My application is distributed with two binaries. One which is linked to an old glibc (for example, 2.17) and another binary that targets a newer glibc (for example, 2.34). I also distribute a launcher binary (linked against glibc 2.17) which interrogates the user's libc version and then runs the correct binary.
My code to establish the user's libc looks something like the following:
std::string gnu(gnu_get_libc_version());
double g_ver = std::stod(gnu);
if(g_ver >= 2.34)
{
return GLIBC_MAIN;
}
else
{
return GLIBC_COMPAT;
}
This works perfectly for the best part, however, some of my users report that despite having a new glibc, the old glibc binary is actually run. I have investigated this and have discovered that double g_ver is equal to 2, not 2.34 as it should be. That is, the decimal part is missing. gnu_get_libc_version() always has the correct value so it must be a problem when converting the string to a double.

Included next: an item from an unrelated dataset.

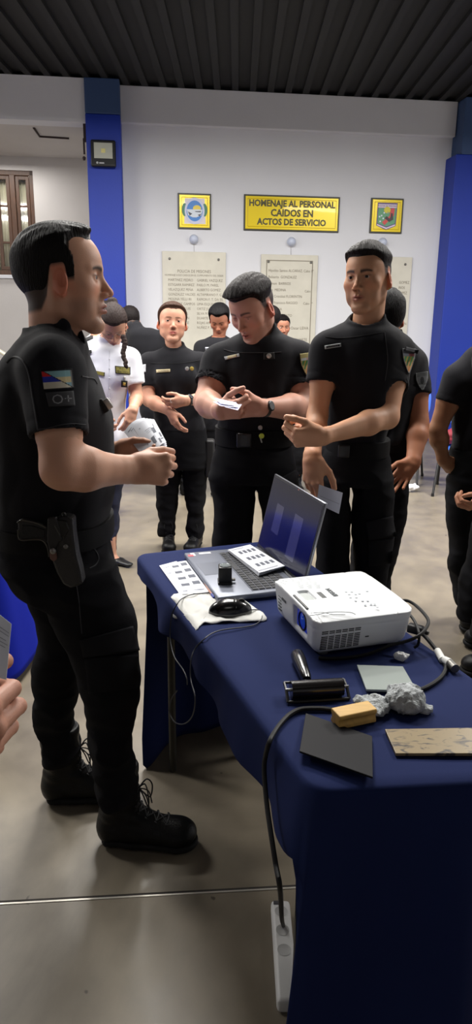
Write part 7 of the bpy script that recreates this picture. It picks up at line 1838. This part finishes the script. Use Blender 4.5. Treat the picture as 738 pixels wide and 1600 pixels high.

I have also tried boost::lexical_cast but this has the same effect.
std::string gnu(gnu_get_libc_version());
//double g_ver = std::stod(gnu);
double glibc = boost::lexical_cast<double>(gnu);
if(g_ver >= 2.34)
{
return GLIBC_MAIN;
}
else
{
return GLIBC_COMPAT;
}
Needless to say, I am unable to reproduce this behaviour on any of my computers even when running the exact same distribution / version of Linux as affected users.
Does anybody know why boost::lexical_cast or std::stod sometimes misses the decimal part of the version number? Is there an alternative approach to this?
UPDATE
Upon further tests, this problem is introduced when using a different locale. I set my locale to fr_FR.UTF-8 on a test machine and was able to reproduce this problem. However, the output of gnu_get_libc_version() seems to be correct but std::stod is unable to parse the decimal point part of the version.
Does anybody know how to correct this problem?
The fundamental problem is that the glibc version is a string and not a decimal number. So for a "proper" solution you need to parse it manually and implement your own logic to decide which version is bigger or smaller.
However, as a quick and dirty hack, try inserting the line
setlocale(LC_NUMERIC, "C");
before the strtod
call. That will set the numeric locale back to the default C locale where the decimal separator is .
. If you're doing something that needs correct locales later in the program you need to set it back again. Depending on how your program initialized locales earlier, something like
setlocale(LC_NUMERIC, "");
should reset it back to what the environment says the locale should be.